There is a lot to think about in the gay pride rainbow flag; there is more there than they know.
Color
has been a signal in the gay community. Oscar Wilde was famous for
wearing a trademark green carnation on his lapel, a look other Londoners
and Parisians of the late 19th and early 20th centuries to express their orientation. Novelist Robert Hitchens described the phenomenon in 1894’s The Green Carnation,
and the book in part spurred Wilde’s trial for sodomy. Yellow was used
for the same purpose in Australia according to the book Sunshine and Rainbows,
a study of gay culture in Queensland. The "purple hand" was an early
symbol of the gay liberation movement and an effort to show resilience
in the face of anti-gay attacks. It is said the term originates from
Oct 31st 1969 when activists protested the San Francisco Examiner's
series of anti-gay articles in front of the newspaper building.
Employees of the newspaper dumped purple ink on the peaceful protesters.
The activists used the ink to draw slogans on the building and to make
a visible mark of gay uprising.
Apparently a Purple
Rhino was used as a symbol but it was understandably arcane and failed.
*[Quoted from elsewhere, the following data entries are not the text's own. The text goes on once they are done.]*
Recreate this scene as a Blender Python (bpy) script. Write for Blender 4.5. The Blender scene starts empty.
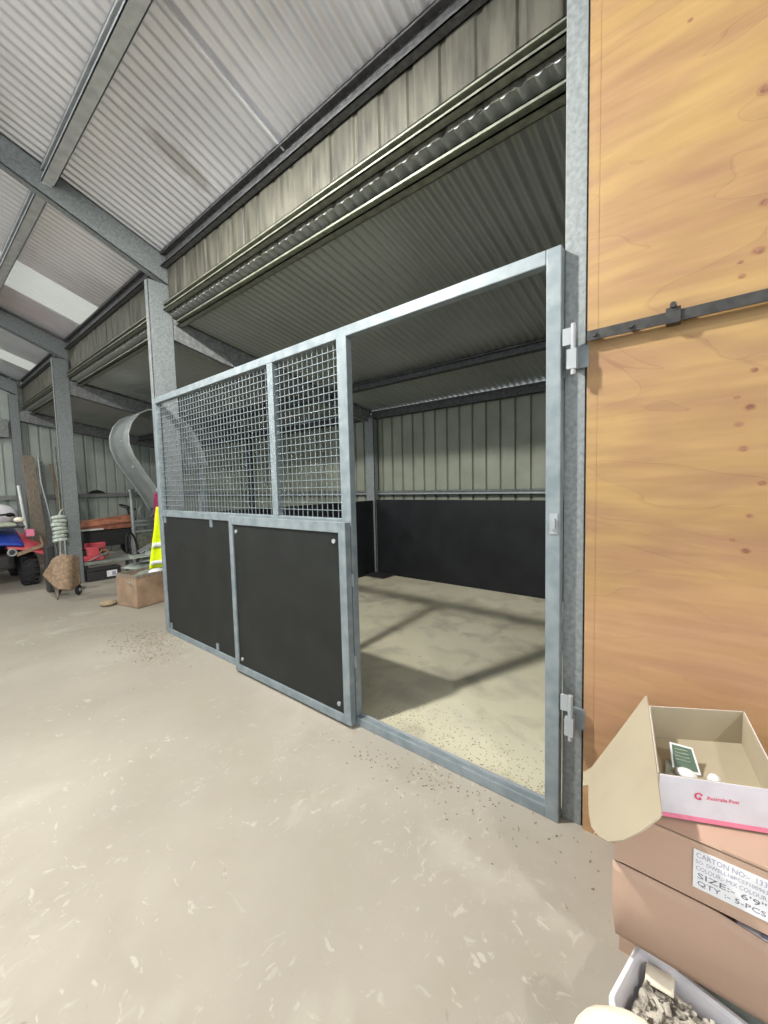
import bpy, bmesh, math, random
from mathutils import Vector as V, Matrix, noise
random.seed(7)
SC = bpy.context.scene
COL = SC.collection
PI = math.pi

# ------------------------------------------------------------ materials
def new_mat(name):
    m = bpy.data.materials.new(name); m.use_nodes = True
    nt = m.node_tree; b = nt.nodes['Principled BSDF']
    return m, nt, b
def nd(nt, t, **kw):
    n = nt.nodes.new(t)
    for k, v in kw.items():
        if k in n.inputs.keys() if hasattr(n.inputs, 'keys') else False: n.inputs[k].default_value = v
        else: setattr(n, k, v)
    return n
def rgb(c): return (c[0], c[1], c[2], 1)
def noise_mat(name, c1, c2, scale=8, rough=.6, metal=0.0, detail=6, bump=0.0, stretch=(1,1,1), lo=.35, hi=.65, spec=.5, c3=None, s3=3.0):
    m, nt, b = new_mat(name)
    tc = nd(nt, 'ShaderNodeTexCoord'); mp = nd(nt, 'ShaderNodeMapping'); mp.inputs['Scale'].default_value = stretch
    nz = nd(nt, 'ShaderNodeTexNoise'); nz.inputs['Scale'].default_value = scale; nz.inputs['Detail'].default_value = detail
    rp = nd(nt, 'ShaderNodeValToRGB'); rp.color_ramp.elements[0].position = lo; rp.color_ramp.elements[1].position = hi
    rp.color_ramp.elements[0].color = rgb(c1); rp.color_ramp.elements[1].color = rgb(c2)
    L = nt.links.new
    L(tc.outputs['Object'], mp.inputs['Vector']); L(mp.outputs[0], nz.inputs['Vector']); L(nz.outputs['Fac'], rp.inputs[0])
    out = rp.outputs[0]
    if c3:
        n2 = nd(nt, 'ShaderNodeTexNoise'); n2.inputs['Scale'].default_value = s3; n2.inputs['Detail'].default_value = 4
        r2 = nd(nt, 'ShaderNodeValToRGB'); r2.color_ramp.elements[0].position = .5; r2.color_ramp.elements[1].position = .68
        mx = nd(nt, 'ShaderNodeMixRGB'); mx.inputs[2].default_value = rgb(c3)
        L(mp.outputs[0], n2.inputs['Vector']); L(n2.outputs['Fac'], r2.inputs[0]); L(r2.outputs[0], mx.inputs[0]); L(out, mx.inputs[1]); out = mx.outputs[0]
    L(out, b.inputs['Base Color'])
    b.inputs['Roughness'].default_value = rough; b.inputs['Metallic'].default_value = metal
    b.inputs['Specular IOR Level'].default_value = spec
    if bump:
        bp = nd(nt, 'ShaderNodeBump'); bp.inputs['Strength'].default_value = bump; bp.inputs['Distance'].default_value = .01
        L(nz.outputs['Fac'], bp.inputs['Height']); L(bp.outputs[0], b.inputs['Normal'])
    return m
def flat_mat(name, c, rough=.6, metal=0.0, spec=.5):
    return noise_mat(name, [x*.92 for x in c], [min(1, x*1.06) for x in c], 12, rough, metal, 4, spec=spec)

M = {}
M['galv'] = noise_mat('galvanised', (.27,.30,.30), (.40,.42,.42), 30, .42, .35, 8, .05)
M['galv_new'] = noise_mat('new_galvanised', (.17,.21,.23), (.245,.285,.305), 14, .5, .1, 4)
M['galv_post'] = noise_mat('post_steel', (.155,.175,.18), (.26,.285,.29), 55, .55, .15, 9, .0, lo=.3, hi=.7)
M['galv_dark'] = noise_mat('weathered_steel', (.16,.17,.17), (.27,.28,.28), 30, .6, .2, 8)
M['galv_roof'] = noise_mat('roof_purlin_steel', (.48,.51,.52), (.62,.65,.66), 12, .5, .1, 5)
M['dark_steel'] = noise_mat('dark_steel', (.06,.062,.065), (.12,.123,.128), 30, .6, .1, 8)
M['rail'] = noise_mat('rail_steel', (.16,.17,.14), (.27,.28,.22), 20, .45, .3, 6)
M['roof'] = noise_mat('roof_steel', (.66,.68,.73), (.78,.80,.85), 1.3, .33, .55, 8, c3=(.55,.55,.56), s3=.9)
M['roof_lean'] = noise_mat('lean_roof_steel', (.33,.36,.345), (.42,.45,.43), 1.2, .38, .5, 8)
M['wall'] = noise_mat('wall_steel', (.32,.36,.33), (.39,.43,.395), 2.5, .55, .1, 8)
M['wall_olive'] = noise_mat('olive_wall_steel', (.21,.23,.18), (.27,.29,.235), 2.5, .55, .1, 8)
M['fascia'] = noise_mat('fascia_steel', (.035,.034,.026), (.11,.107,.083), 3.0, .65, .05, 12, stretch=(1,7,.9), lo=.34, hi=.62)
M['rubber'] = noise_mat('black_rubber', (.010,.012,.011), (.017,.019,.018), 5, .55, 0, 8, lo=.3, hi=.7, spec=.3)
M['board'] = noise_mat('black_board', (.008,.009,.011), (.014,.016,.019), 3, .55, 0, 8, spec=.3)
M['black'] = flat_mat('black_paint', (.03,.03,.032), .5)
M['strap'] = noise_mat('strap_steel', (.025,.025,.025), (.05,.05,.048), 30, .5, .3)
M['tyre'] = flat_mat('tyre_rubber', (.02,.02,.022), .85)
M['bolt'] = flat_mat('bolt_zinc', (.34,.37,.39), .5, .1)
M['card'] = noise_mat('kraft_card', (.47,.32,.24), (.53,.365,.275), 3, .85, 0, 4, stretch=(1,1,2))
M['card_inner'] = noise_mat('card_inner', (.40,.345,.25), (.44,.385,.28), 5, .85)
M['card_old'] = noise_mat('old_card', (.24,.16,.10), (.36,.25,.17), 6, .85)
M['whitecard'] = flat_mat('white_card', (.72,.70,.76), .5)
M['pink'] = flat_mat('pink_ink', (.85,.25,.38), .6)
M['redink'] = flat_mat('red_ink', (.75,.06,.16), .6)
M['paper'] = flat_mat('paper', (.82,.83,.86), .7)
M['ink'] = flat_mat('ink', (.18,.17,.22), .8)
M['ink_light'] = flat_mat('faded_ink', (.36,.35,.46), .8)
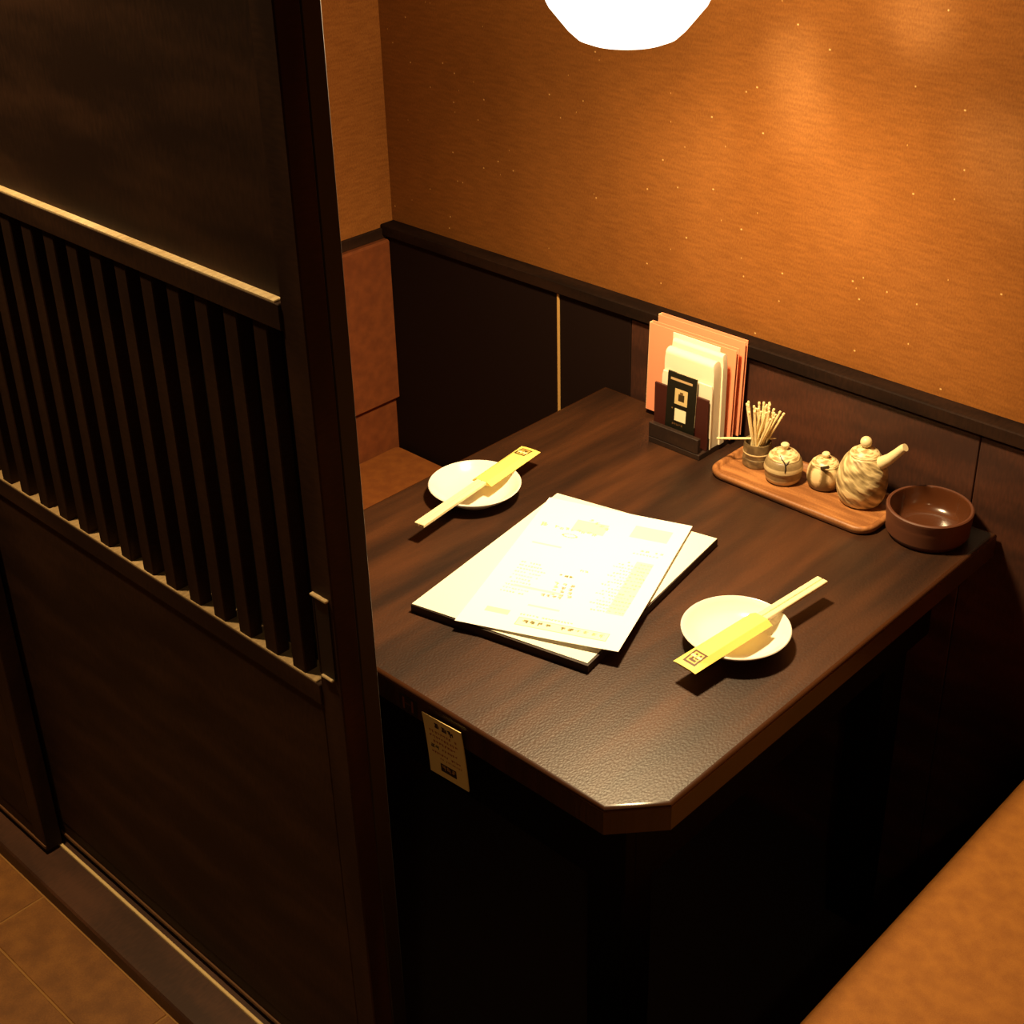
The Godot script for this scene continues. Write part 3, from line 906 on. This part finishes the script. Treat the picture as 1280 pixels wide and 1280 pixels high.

During the Holocaust, gay men were forced to wear pink triangles, and
that symbol has since been reclaimed by the gay community at an annual
commemoration event at Twin Peaks in San Francisco.
There is an unscientific element that argues that individuals in their sexuality are more tabla rasa, less predetermined, than previously thought. Betty Freidan's The Feminine Mystique says astonishingly that gender behavior is actually culturally determined. (No one believes this but a very few hard core. Some have actually said there is a conspiracy regarding hormone research.) So one wonders if the rainbow is a better symbol than they know. It is a banner of gradualism, as one wavelength merges into another. So each life becomes part of a spectrum rather than an individual packet. Every entity with more or less frequency, more or less wavelength, could be another. And all are part of the white light.
So Jenner is more a slid-step, less a leap.